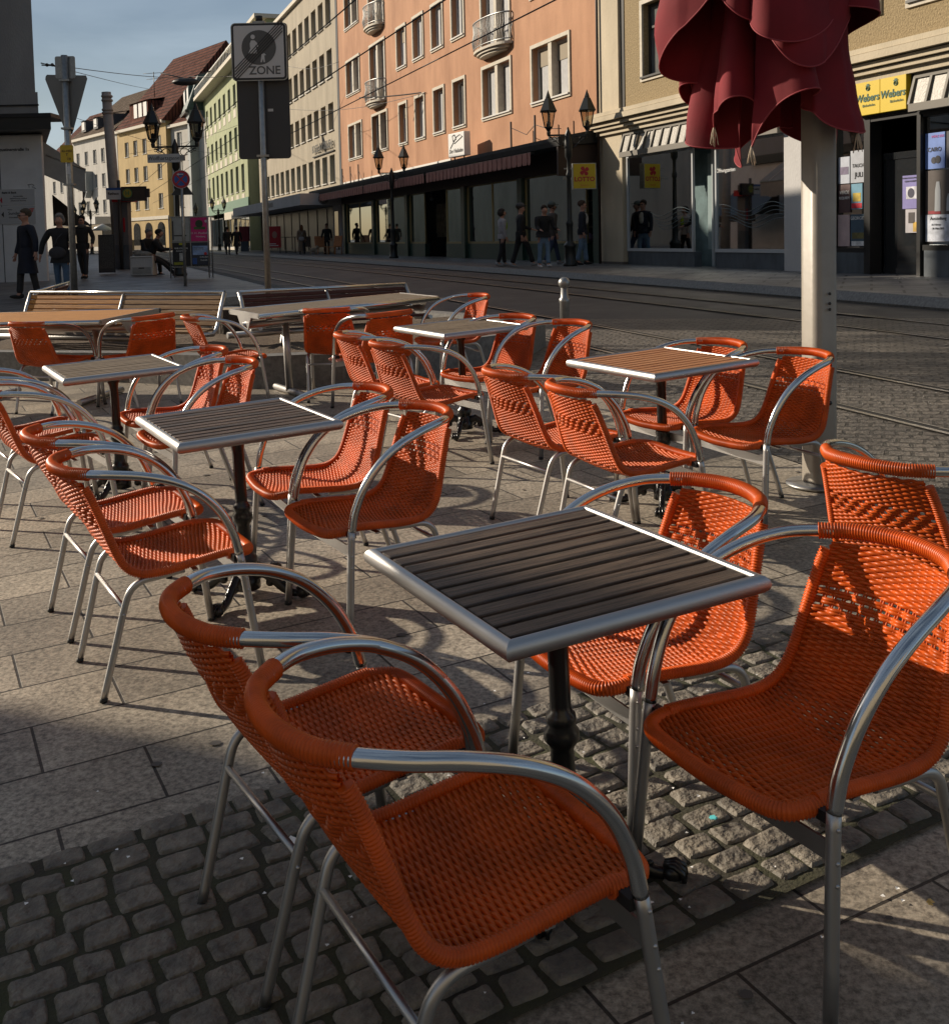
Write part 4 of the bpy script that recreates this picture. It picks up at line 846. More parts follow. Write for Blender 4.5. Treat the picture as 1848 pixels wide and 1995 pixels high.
po = poster(t, -14.0, -12.98, 1.25, 2.53, (.07, .055, .05), yy, [('r', -13.98, -12.99, 1.26, 1.74, (.5, .53, .6)), ('t', 'Ausstellung', .085, -13.3, 1.67, BK), ('t', '22. Februar', .05, -13.25, 1.56, BK), ('t', '– 30. März 2025', .05, -13.28, 1.49, BK), ('t', 'Kulturspeicher', .05, -13.72, 1.56, BK), ('r', -13.35, -13.05, 1.75, 1.81, (.25, .01, .02))])
pf = B()   # two standing figures in pale robes printed on the poster
for x, h in ((-13.28, .62), (-13.56, .36)):
    pf.prism([(x - .07, 1.8), (x + .07, 1.8), (x + .06, 1.8 + h * .6), (x + .03, 1.8 + h * .85), (x - .04, 1.8 + h * .85), (x - .07, 1.8 + h * .6)], yy + .006, yy + .012)
pf.obj('print', mat('robe_print', (.38, .40, .42), .7), po, fix=True)
# bakery sign: yellow box of two panels over the door
sg = thing('bakery_sign', 'wide yellow two-panel bakery sign reading Webers Bäckerladen over the dark door', 'sign', (3.67 + US.x * -12.05 - NS.x * .10, 32 + US.y * -12.05 - NS.y * .10, 4.01), ANG)
for s, nm in ((-1, 'right'), (1, 'left')):
    o = B().bb(s * .345 - .34, s * .345 + .34, -.06, .06, -.335, .335).obj('panel', m_yelp, sg, bevel=.006)
    m_gt = mat('green_lettering', (.015, .09, .05), .5)
    text('Webers', .20, m_gt, o, (s * .345, .068, -.02), RF, bold=.004, shear=.15); text('Bäckerladen.', .07, m_gt, o, (s * .375 - .08, .068, -.16), RF)
    q = B(); q.tube([(s * .375 - .05 + .05 * math.cos(a), .066, .16 + .04 * math.sin(a)) for a in np.linspace(0, 2 * PI, 16)], .009, n=5); q.tube([(s * .375 - .05 + .02 * math.cos(a), .066, .16 + .02 * math.sin(a)) for a in np.linspace(0, 2 * PI, 12)], .006, n=5); q.bb(s * .375 - .11, s * .375 + .01, .062, .07, .205, .22); q.bb(s * .375 - .08, s * .375 - .02, .062, .07, .22, .245); q.obj('pretzel_mark', m_gt, o)
B().ball((0, .05, .42), .06, 10, 8).obj('lamp', m_steel, sg); B().bb(-.72, .72, -.1, -.06, -.36, .36).obj('backing', m_dframe, sg)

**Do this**
Copy out every line of the data that includes the word "wide".

**Answer for the task**
Write part 4 of the bpy script that recreates this picture. It picks up at line 846. More parts follow. Write for Blender 4.5. Treat the picture as 1848 pixels wide and 1995 pixels high.
sg = thing('bakery_sign', 'wide yellow two-panel bakery sign reading Webers Bäckerladen over the dark door', 'sign', (3.67 + US.x * -12.05 - NS.x * .10, 32 + US.y * -12.05 - NS.y * .10, 4.01), ANG)